Пищиков, склонив голову, с сочувствием смотрит на мучающегося товарища. Вся ритм-секция приходит на помощь Мартынову. Обвал, шквал, надвигающийся распад… решительный момент. Пищиков быстро выходит вперед.
От диксиленда к какому-то еще не осознанному трагизму.
Итак, откровение. Самовыражение? Свободный творческий акт? Прорыв? Может быть, только попытка прорыва…
Дважды два — четыре, дважды два — четыре, дважды два — четыре, дважды два…
А может быть, три, а может быть, пять, а может быть, восемь, а может быть, один миллион сто семьдесят семь тысяч восемьсот девяносто девять?
А может быть, автомобильная катастрофа, в которой погиб мой друг, а может быть, деревня под напалмом, а может быть, грязное слово в лицо моей девушке, а может быть, предательство?
А может быть, эвкалипты под луной, а может быть, охота, а может быть, веселая пирушка, а может быть, лестница в небо? А может быть, "чудище обло, озорно, стозевно и лаяй"? А может быть, хищник, а может быть, жертва, а может быть, Эверест?
А может быть, лоб, два лба, семь губ, одно дыхание? А может быть, кашалот с розовой пастью, а может быть, Орфей? А может быть, бобэоби, виээми, гзигзигзео, а может быть, лауноги, пиннопинео, филиожар?
Нет, нет, все очень просто: дважды два — четыре.
А вдруг все-таки не четыре, а генерал под ручку с дамой перед трюмо?
Увы, дважды два — четыре, дважды два — четыре, дважды два — ЧЕТЫРЕ!
Утром мы мирно завтракали в кафе, как все нормальные люди, брали сосиску, бутерброд с килькой, чай, но после завтрака мы отправлялись на "школу джаза".
Должен сказать, что джазист — существо совершенно неутомимое, одержимое. Джазовый артист может играть круглые сутки подряд с небольшими перерывами для приема пищи. Вот у кого надо учиться преданности своему искусству! Если у вас вдруг появится желание уморить какого-нибудь джазового артиста, кормите его на убой, хольте его, лелейте, но не давайте играть: зачахнет. Чарльз Ллойд, например, которому пришлось играть только в последний день фестиваля, первые три дня очень маялся. В зеленоватых его глазах мерцала вековечная негритянская печаль. Зато, когда вышел на эстраду, узнать его было нельзя. Да и все они, эти странные артисты, пока не играют, так что-то ходят, что-то между прочим жуют, вежливо слушают. "Да, что вы говорите! Смотрите, как интересно! Надо же, а мы и не знали!" А глаза в это время где-то блуждают.
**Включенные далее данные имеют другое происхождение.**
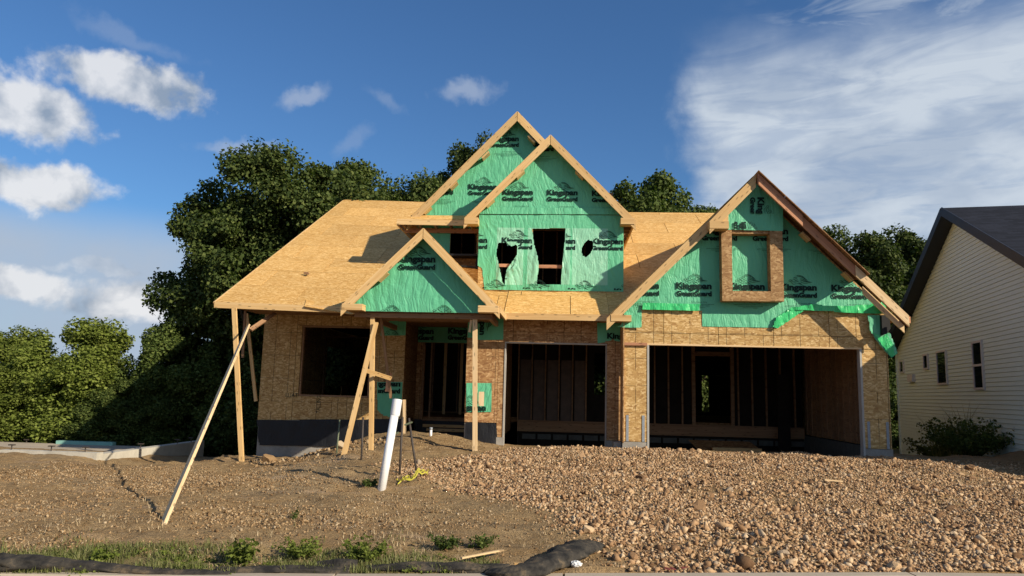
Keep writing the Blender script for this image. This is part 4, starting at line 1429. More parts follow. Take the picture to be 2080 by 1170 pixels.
logo(-4.30, 5.17, YB - .034, bigL_wrap, [(-4.09, 4.86), (-3.17, 4.86), (-3.17, 5.9), (-4.09, 5.9)], w=.78, small=False)
p_out = [(PX - 1.49, 3.265), (PX + 1.49, 3.265), (PX + 1.49, 3.42), (PX, 4.90), (PX - 1.49, 3.42)]
for (x, z) in [(-3.594, 4.344), (-2.459, 4.359), (-4.115, 3.054), (-2.998, 3.074)]:
    logo(x, z, 15.65, porch_wrap, p_out, small=False)
eo = [(-4.17, 2.97), (-2.37, 2.97), (-2.37, 3.58), (-4.17, 3.58)]
for (x, z) in [(-4.584, 3.207), (-3.314, 3.232)]:
    logo(x, z, YD - .045, eh_wrap, eo, small=False, w=.86)
logo(-5.17, 1.687, YL - .045, e2_wrap, [(-4.86, 1.2), (-4.23, 1.2), (-4.23, 1.78), (-4.86, 1.77)], small=False, w=.90)
logo(-5.03, 2.82, YL - .045, e1_wrap, [(-4.86, 3.03), (-4.21, 3.04), (-4.21, 3.53), (-4.86, 3.53)], small=False, w=.86)
logo(-2.62, 1.16, YS - .045, e3_wrap, [(-2.28, 1.125), (-1.71, 1.14), (-1.72, 1.79), (-2.28, 1.79)], small=False)
logo(1.02, 2.93, YS - .045, e5_wrap, [(.82, 2.90), (1.32, 2.90), (1.32, 3.28), (.82, 3.28)], small=False, parts='K', w=.74)
logo(-2.02, 3.75, YS - .045, e4_wrap, [(-2.3, 2.9), (-1.5, 2.86), (-1.5, 3.35), (-2.3, 3.35)], rot=-math.pi / 2, small=False)
logo(4.33, 6.12, 16.725, house, [(4.0, 5.74), (4.9, 5.74), (4.9, 5.93), (4.3, 6.4), (4.0, 6.2)], rot=-math.pi / 2, small=False)
logo(3.96, 5.80, 16.725, house, [(3.62, 5.38), (4.5, 5.38), (4.5, 5.55), (3.62, 5.55)], rot=-math.pi / 2, small=False)
# words pencilled on the strand board under the left window
def wall_words(body, x, z, h, w, rot=0, flip=False):
    V, F = text_polys(body, .0)
    cp = max(v[1] for v in V)
    printed('stencilled_word', [((1 - a) if flip else a, b) for a, b in V], F, (w, h / cp), (0, 0), (x, z), YL - .006, house, [], rot)
wall_words('TALLING', -6.39, .93, .11, .46, math.pi / 2)
wall_words('TALLI', -7.35, 1.33, .11, .33, 0, True)

# small dark debris on the roof
m = MB()
m.box(-6.9, -6.78, 19.0, 19.06, 4.575, 4.62)
m.box(-6.82, -6.74, 18.96, 19.0, 4.55, 4.58)
tag(m.build('wood_offcut', M['lumber_dark']), 'small dark offcut lying on the left roof slope', 'wood scrap')


# ------------------------------------------------------------------ temporary posts and braces
def post(name, p0, p1, w, mat, label, t=.045, extra=None):
    e = empty(name, p0, label, 'post' if 'post' in name else 'brace')
    p0v = Vector(p0)
    m = MB()
    m.board(Vector((0, 0, 0)), Vector(p1) - p0v, t, w, up=(0, 1, 0))
    m.build('timber', M[mat], e)
    if extra:
        for (a, b, ww, tt, nm, mt) in extra:
            mm = MB()
            mm.board(Vector(a) - p0v, Vector(b) - p0v, tt, ww, up=(0, 1, 0))
            mm.build(nm, M[mt], e)
    return e
post('porch_post', (-4.05, 15.88, .26), (-4.16, 15.88, 3.14), .09, 'lumber', 'upright timber post at the left front corner of the porch gable', .09)
post('porch_post', (-1.83, 15.88, .30), (-1.92, 15.88, 3.14), .095, 'lumber_pale', 'upright timber post at the right front corner of the porch gable', .09,
     [((-1.73, 15.87, 1.30), (-1.73, 15.87, 1.60), .11, .04, 'nailed_block', 'lumber_pale'), ((-2.0, 15.87, 3.13), (-2.03, 15.87, 2.86), .05, .03, 'nailed_block', 'lumber_pale')])
post('corner_post', (-7.27, 16.88, H(-7.27, 16.88) - .1), (-7.74, 16.88, 3.40), .10, 'lumber', 'tilted timber post holding the left corner of the eave', .07)
post('long_brace', (-4.27, 7.98, H(-4.27, 7.98) - .03), (-7.30, 16.72, 2.98), .095, 'lumber_pale', 'long plank leaning from the mud up to the left eave corner', .04)
post('brace', (-7.32, 16.9, 2.9), (-7.08, 17.7, 3.38), .10, 'lumber_dark', 'short dark diagonal brace under the left eave behind the corner post', .04)
post('brace', (-8.13, 19.45, 1.20), (-8.5, 19.3, 3.52), .085, 'lumber', 'thin brace beside the left wall behind the tilted post', .04)
post('brace', (-8.12, 18.4, 2.3), (-8.14, 18.4, 3.5), .06, 'lumber_dark', 'short upright strip under the left roof overhang', .04)
post('leaning_brace', (-4.09, 14.0, H(-4.09, 14.0) - .03), (-4.06, 15.80, 3.02), .095, 'lumber', 'plank leaning from the soil against the left porch post', .04,
     [((-4.10, 15.1, 1.99), (-3.80, 16.3, 1.84), .085, .04, 'cross_block', 'lumber')])
post('inner_brace', (-3.97, 17.15, 1.40), (-4.22, 16.8, 3.25), .06, 'lumber_dark', 'thin brace hanging inside the porch behind the left post', .04,
     [((-4.05, 17.1, 1.55), (-4.02, 17.1, 1.98), .10, .03, 'cross_block', 'lumber_red')])
post('stub_board', (-3.56, 16.9, .62), (-3.60, 16.9, 1.38), .075, 'lumber_pale', 'short pale board standing by the top of the white pipe', .04)

# ------------------------------------------------------------------ pipe, rods, tape
e = empty('drain_pipe', (-2.66, 11.1, .05), 'leaning white plastic pipe sticking out of the dirt', 'pipe')
def rel(o, v):
    return Vector(v) - o.location
cyl('pipe_body', rel(e, (-2.67, 11.1, -.05)), rel(e, (-2.53, 11.27, 1.30)), .062, .062, M['pvc'], e, 24)
mm = MB()
d0, d1 = rel(e, (-2.535, 11.26, 1.20)), rel(e, (-2.515, 11.30, 1.45))
N_ = 6
tube(mm, [d0, d0.lerp(d1, .12), d1], [.064, .074, .074], 24, cap=False)
tube(mm, [d1, d1 + (d0 - d1) * .2], [.066, .066], 24, cap=True)
o = mm.build('pipe_socket', M['pvc'], e)
for p in o.data.polygons:
    p.use_smooth = len(p.vertices) == 4

def rod(label, p0, p1, r, mat, cat='rod', extra=None):
    e = empty('metal_rod', p0, label, cat)
    cyl('rod_shaft', (0, 0, 0), Vector(p1) - Vector(p0), r, r, M[mat], e, 8)
    if extra:
        extra(e)
    return e
def clampx(dz, dx=.0):
    def f(e):
        mm = MB()
        mm.board((-.07 + dx, -.02, dz - .03), (.05 + dx, -.02, dz + .02), .028, .03)
        mm.build('clamp', M['rod_green'], e)
    return f
rod('dark steel rod in bare soil, left of the white pipe', (-3.53, 13.2, .05), (-3.54, 13.2, 1.10), .018, 'rod')
rod('dark rod standing upright just right of the white pipe', (-2.54, 11.8, .05), (-2.53, 11.8, 1.17), .018, 'rod', extra=clampx(.86, -.09))
rod('dark rod leaning, its foot in the yellow tape', (-2.26, 12.0, .05), (-2.47, 12.0, 1.15), .018, 'rod', extra=clampx(1.02, -.2))
rod('dull green stake beside the leaning plank', (-4.45, 14.7, .02), (-4.41, 14.7, .98), .016, 'rod_green', 'stake')
m = MB()
for k in range(3):
    pts = []
    for i in range(15):
        t = i / 14
        x = -2.46 + .36 * t + .05 * math.sin(9 * t + k * 2)
        y = 11.35 + .35 * t + .1 * math.sin(7 * t + k)
        pts.append((x, y, H(x, y) + .03 + .045 * abs(math.sin(11 * t + k)) + (.06 if t > .6 else 0) * abs(math.sin(20 * t + k))))
    for a, b in zip(pts, pts[1:]):
        m.board(a, b, .018, .004, up=(0, .3, 1))
tag(m.build('caution_tape', M['yellow']), 'tangle of yellow tape at the foot of the rods', 'tape')
e = empty('cleanout_cap', (-2.98, 17.0, .5), 'small pale pipe cap poking out of the mound by the entry', 'pipe cap')
cyl('cap_stem', (0, 0, 0), (0, 0, .22), .03, .03, M['pvc'], e, 12)
cyl('cap_lid', (0, 0, .22), (0, 0, .27), .036, .036, M['metal'], e, 12)
m = MB()
pts = []
for i in range(14):
    t = i / 13
    x = -3.0 + 1.1 * t
    y = 16.4 - .55 * t
    pts.append((x, y, H(x, y) + .012))
tube(m, pts, [.012] * 14, 6)
tag(m.build('cable', M['black']), 'thin dark cable trailing down the mound to the right porch post', 'cable')

# ------------------------------------------------------------------ foundation of the lot to the left
fd = empty('house_foundation', (-12, 18, 0), 'low poured concrete foundation walls of the next lot, far left', 'foundation')
def fbox(name, a, b, c, d, z0, z1, mat):
    mm = MB()
    mm.box(a + 12, b + 12, c - 18, d - 18, z0, z1)
    return mm.build(name, M[mat], fd)
fbox('foundation_wall', -13.4, -10.98, 17.25, 17.5, -1.0, -.06, 'concrete_pale')
fbox('foundation_wall', -24.0, -13.42, 17.25, 17.5, -1.0, -.22, 'concrete')
fbox('foundation_wall', -11.24, -10.98, 17.505, 22.6, -1.2, -.10, 'concrete_pale')
fbox('foundation_wall', -24.0, -11.26, 22.3, 22.6, -1.2, -.34, 'concrete_pale')
fbox('sand_fill', -23.9, -11.25, 17.52, 22.25, -1.0, -.30, 'kerb')
fbox('foam_board', -15.4, -13.6, 22.1, 22.28, -.5, -.20, 'board_blue')
for (x, y, z) in ((-13.2, 17.37, -.06), (-12.2, 17.37, -.06), (-11.35, 17.37, -.06), (-11.1, 19.3, -.10), (-11.1, 21.2, -.1), (-11.1, 22.0, -.1), (-14.6, 17.37, -.22), (-15.0, 22.45, -.34), (-16.6, 22.45, -.34), (-18.2, 22.45, -.34)):
    mm = MB()
    tube(mm, [(x + 12, y - 18, z), (x + 12, y - 18, z + .10)], [.014, .014], 6)
    mm.box(x + 12 - .07, x + 12 + .07, y - 18 - .04, y - 18 + .04, z + .10, z + .125)
    mm.build('anchor_bolt', M['rod'], fd)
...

Однажды мы обедали вместе с Гюли Чохели, и она призналась:
— Терпеть я не могу всех этих обедов, ужинов, завтраков!
— А что же вы любите, Гюли?
— Петь.
— А еще что?
— Кактусы.
"Школа джаза" в сводчатых залах "Дома черноголовых". Эстрадой завладели фотографы. Лежа на полу, сидя на корточках, стоя на стульях, они направляют свои тубусы на квартет Збигнева Намысловского, работающий в неимоверной тесноте. В зале тоже тесно: он заполнен до отказа ударниками, басистами, саксофонистами, трубачами, кларнетистами, москвичами, шведами, сибиряками, эстонцами, литовцами, армянами, финнами…
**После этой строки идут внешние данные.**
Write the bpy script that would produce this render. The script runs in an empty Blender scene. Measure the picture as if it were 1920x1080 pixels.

Хрупкий, с круглыми совиными глазами Намысловский солирует уже двадцать минут. У рояля сгорбился похожий на князя Мышкина Адам Матышкович. Крепко держит ритм ударник Чеслав Бартковский по прозвищу «Маленький». Блестит очками серьезный, как молодой профессор, басист Роман Дылонг — «Гучьо».
Намысловскому тесно в рамках квадрата. Он изгибается, на лице его мучение, он словно хочет что-то соскрести, содрать, сорвать какой-то последний ненавистный ему покров.
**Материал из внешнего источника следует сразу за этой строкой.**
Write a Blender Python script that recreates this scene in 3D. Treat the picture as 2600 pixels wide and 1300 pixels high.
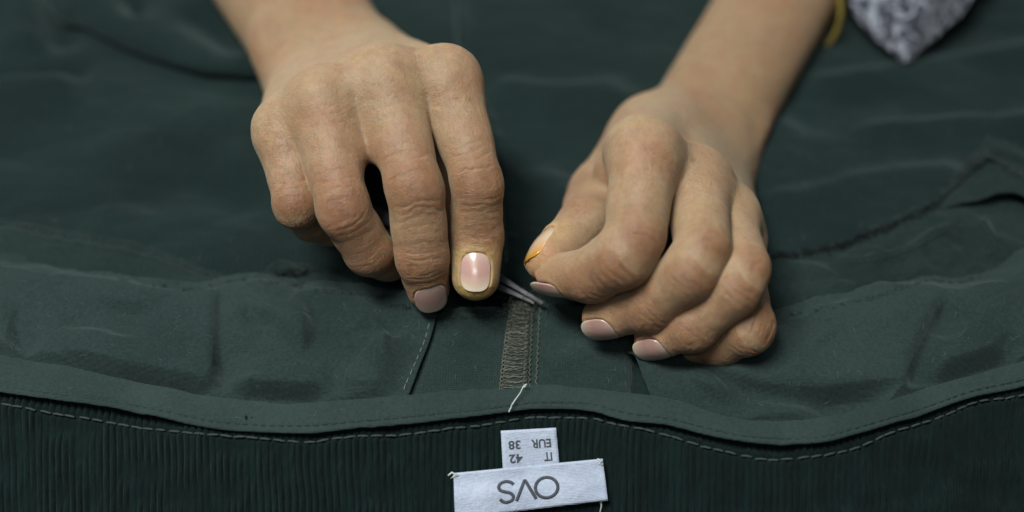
import bpy, math, random
import numpy as np
random.seed(7)

# ------------------------------------------------------------------ scene, camera, light
for o in list(bpy.data.objects):
    bpy.data.objects.remove(o)
SC = bpy.context.scene
COL = SC.collection
MM = 0.001
FOC, SENS, DIST, ELEV = 50.0, 36.0, 450.0, math.radians(45)     # lens mm, sensor mm, camera distance mm, camera elevation
CAM = np.array([0.0, -DIST * math.cos(ELEV), DIST * math.sin(ELEV)])
FW = -CAM / np.linalg.norm(CAM)
RT = np.array([1.0, 0, 0])
UP = np.cross(RT, FW)
cd = bpy.data.cameras.new('camera')
cam = bpy.data.objects.new('camera', cd)
COL.objects.link(cam)
cam.location = CAM * MM
cam.rotation_euler = (math.radians(90) - ELEV, 0, 0)
cd.lens = FOC
cd.sensor_width = SENS
cd.clip_start = 0.01
cd.clip_end = 20
cd.dof.use_dof = True
cd.dof.focus_distance = 0.407
cd.dof.aperture_fstop = 3.6
SC.camera = cam

W = bpy.data.worlds.new('World')
SC.world = W
W.use_nodes = True
bg = W.node_tree.nodes['Background']
bg.inputs[0].default_value = (0.62, 0.75, 0.85, 1)
bg.inputs[1].default_value = 0.045

def area_light(name, loc, target, sx, sy, power, col):
    ld = bpy.data.lights.new(name, 'AREA')
    ld.shape = 'RECTANGLE'
    ld.size, ld.size_y, ld.energy, ld.color = sx, sy, power, col
    lo = bpy.data.objects.new(name, ld)
    COL.objects.link(lo)
    lo.location = loc
    v = np.array(target) - np.array(loc)
    from mathutils import Vector
    lo.rotation_euler = Vector(v).to_track_quat('-Z', 'Y').to_euler()
    return lo
area_light('unseen_area_light', (-0.30, -0.26, 1.0), (0, 0, 0), 0.55, 0.16, 20.0, (0.98, 1.0, 0.95))  # key: ceiling tube out of view
area_light('unseen_area_light', (0.10, 0.60, 1.15), (0, 0, 0), 0.9, 0.2, 3.5, (0.90, 0.97, 1.0))  # weak fill from behind, added, out of view
area_light('unseen_area_light', (-0.12, -0.95, 1.15), (0, 0, 0), 0.5, 0.12, 2.6, (0.97, 1.0, 0.98))  # small front light, added to put a highlight on the nail

SC.view_settings.view_transform = 'Standard'
SC.view_settings.look = 'None'
SC.view_settings.gamma = 1
SC.view_settings.exposure = 0.0
SC.cycles.use_denoising = True
SC.cycles.max_bounces = 8

# ------------------------------------------------------------------ helpers: places
def ray(u, v):
    d = FW * FOC + RT * (u - 1300) / 2600 * SENS - UP * (v - 650) / 2600 * SENS
    return d
def at(u, v, z=0.0):
    """point of the place at height z (mm) seen at u, v of the photograph"""
    r = ray(u, v)
    return CAM + r * ((z - CAM[2]) / r[2])
def dep(u, v, depth):
    r = ray(u, v)
    return CAM + r * (depth / FOC)
def nrm(v):
    v = np.asarray(v, float)
    return v / np.linalg.norm(v)

# ------------------------------------------------------------------ helpers: noise on arrays
def _hash(i, j, k, seed):
    h = (i * 374761393 + j * 668265263 + k * 2147483647 + seed * 1274126177) & 0xffffffff
    h = ((h ^ (h >> 13)) * 1274126177) & 0xffffffff
    return ((h ^ (h >> 16)) & 0xffff) / 65535.0 * 2 - 1
def vnoise(x, y, z=None, seed=0):
    x = np.asarray(x, float); y = np.asarray(y, float)
    z = np.zeros_like(x) if z is None else np.asarray(z, float)
    xi, yi, zi = np.floor(x).astype(np.int64), np.floor(y).astype(np.int64), np.floor(z).astype(np.int64)
    fx, fy, fz = x - xi, y - yi, z - zi
    fx, fy, fz = [f * f * f * (f * (f * 6 - 15) + 10) for f in (fx, fy, fz)]
    r = 0
    for a in (0, 1):
        for b in (0, 1):
            for c in (0, 1):
                r = r + _hash(xi + a, yi + b, zi + c, seed) * (fx if a else 1 - fx) * (fy if b else 1 - fy) * (fz if c else 1 - fz)
    return r
def fbm(x, y, z=None, seed=0, oct=4):
    s, a = 0, 1.0
    for o in range(oct):
        s = s + a * vnoise(np.asarray(x) * 2**o, np.asarray(y) * 2**o, None if z is None else np.asarray(z) * 2**o, seed + o * 17)
        a *= 0.5
    return s
def sstep(x, a, b):
    t = np.clip((x - a) / (b - a), 0, 1)
    return t * t * (3 - 2 * t)
def smooth_poly(P, n=8):
    """Catmull-Rom through the points"""
    P = np.asarray(P, float)
    Q = np.vstack([2 * P[0] - P[1], P, 2 * P[-1] - P[-2]])
    out = []
    for i in range(1, len(Q) - 2):
        for t in np.linspace(0, 1, n, endpoint=False):
            a, b, c, d = Q[i - 1], Q[i], Q[i + 1], Q[i + 2]
            out.append(0.5 * (2 * b + (c - a) * t + (2 * a - 5 * b + 4 * c - d) * t**2 + (3 * b - a - 3 * c + d) * t**3))
    out.append(P[-1])
    return np.array(out)
def resample(P, n):
    P = np.asarray(P, float)
    s = np.r_[0, np.cumsum(np.linalg.norm(np.diff(P, axis=0), axis=1))]
    t = np.linspace(0, s[-1], n)
    return np.stack([np.interp(t, s, P[:, k]) for k in range(P.shape[1])], 1)
def line_dist(x, y, poly):
    """signed distance (left of the line +) and arc length, arrays, to a 2D polyline"""
    poly = np.asarray(poly, float)[:, :2]
    best = np.full(x.shape, 1e9); sg = np.zeros(x.shape); al = np.zeros(x.shape); acc = 0
    for a, b in zip(poly[:-1], poly[1:]):
        d = b - a; L = np.hypot(*d)
        if L < 1e-9: continue
        t = np.clip(((x - a[0]) * d[0] + (y - a[1]) * d[1]) / L**2, 0, 1)
        qx, qy = x - a[0] - t * d[0], y - a[1] - t * d[1]
        dd = np.hypot(qx, qy)
        m = dd < best
        best = np.where(m, dd, best)
        sg = np.where(m, np.sign(d[0] * qy - d[1] * qx), sg)
        al = np.where(m, acc + t * L, al)
        acc += L
    return best * sg, al, acc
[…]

Снова это ощущение попытки прорыва, мучительной тяги к какому-то неведомому совершенству.
Я беседую с кандидатом математических наук, а может быть, физических наук, словом, каких-то очень серьезных наук Владимиром Виттихом, руководителем Новосибирского ансамбля.
— Скажи, пожалуйста, что ты думаешь об эксперименте в джазе, о фри-джазе, например? Вот я не могу слушать Орнетта Колмена…
Виттих ухмыляется в бороду.
— А для меня это очень интересно…
Услышав этот разговор, возле нас остановился темпераментный, словоохотливый пианист Николай Капустин.
— Понимаешь ли, Вася, когда-то и «бибоп» казался диким и невероятным, а теперь, должно быть, даже ты… прости, может быть, я ошибаюсь…
Я смущенно кашляю в кулак.
— Да-да, даже я… Конечно, эксперимент необходим, но вряд ли он доступен простому любителю, немузыканту…
— Эксперимент всегда обращен внутрь — и в литературе, и в пластике, и в музыке.
— Джаз для джазистов? Поэзия для поэтов? Скульптура для скульпторов? Вы могли бы играть в темной, пустой комнате?
— Это философский вопрос, об этом на ходу не скажешь. Темная, пустая комната — это идеал, но артисту джаза нужны слушатели и зрители.
— А если они его не понимают?
— Но он их зовет…
Прошлой осенью мы сидели с моим приятелем Абэ Кобо в подвальчике токийского джаз-клуба «Сэто». Подняв свой крепкий писательский палец, Абэ Кобо сказал:
— Писатель должен есть много джаза, часто и много, большие сочные ломти настоящего джаза!
Каждое утро с десяти до часа я толкался на "школе джаза", притворялся музыкантом — то ударником, то трубачом, — обнаглел даже до того, что начал задавать специальные вопросы, ну, скажем:
— Алло, Бу, у вас какой номер мундштука?
Кончает композицию стокгольмский квартет Яна Йоханссона. Любезный хозяин «школы» Райво Таммик пытается перекричать восторженный гвалт и свист:
— Ребята, задавайте вопросы!
— Какие еще вопросы? — снисходительно пожимает плечами восходящая звезда саксофонист Роман Кунсман. — Мы и сами все знаем. Пусть лучше еще раз сыграют.
Однако вопросы все-таки задаются:
— Алло, Бу, у вас какой номер мундштука?
И вот в этой утренней толкучке я снова теряю свой спасательный значочек и снова чувство одиночества и непричастности охватывает меня. Представляю, с каким презрением отвернется от меня музыковед Александр Медведев и все мои новые знакомые, включая Нину Большакову. В отчаянии подхожу к трубачам, собравшимся вокруг рыжего Бу Бронберга, плетусь к ударникам, столпившимся вокруг Бартковского, и тут вижу на полу моего дорогого с сиреневой ленточкой. Как его не раздавили сапоги ударников? Мистика, да и только!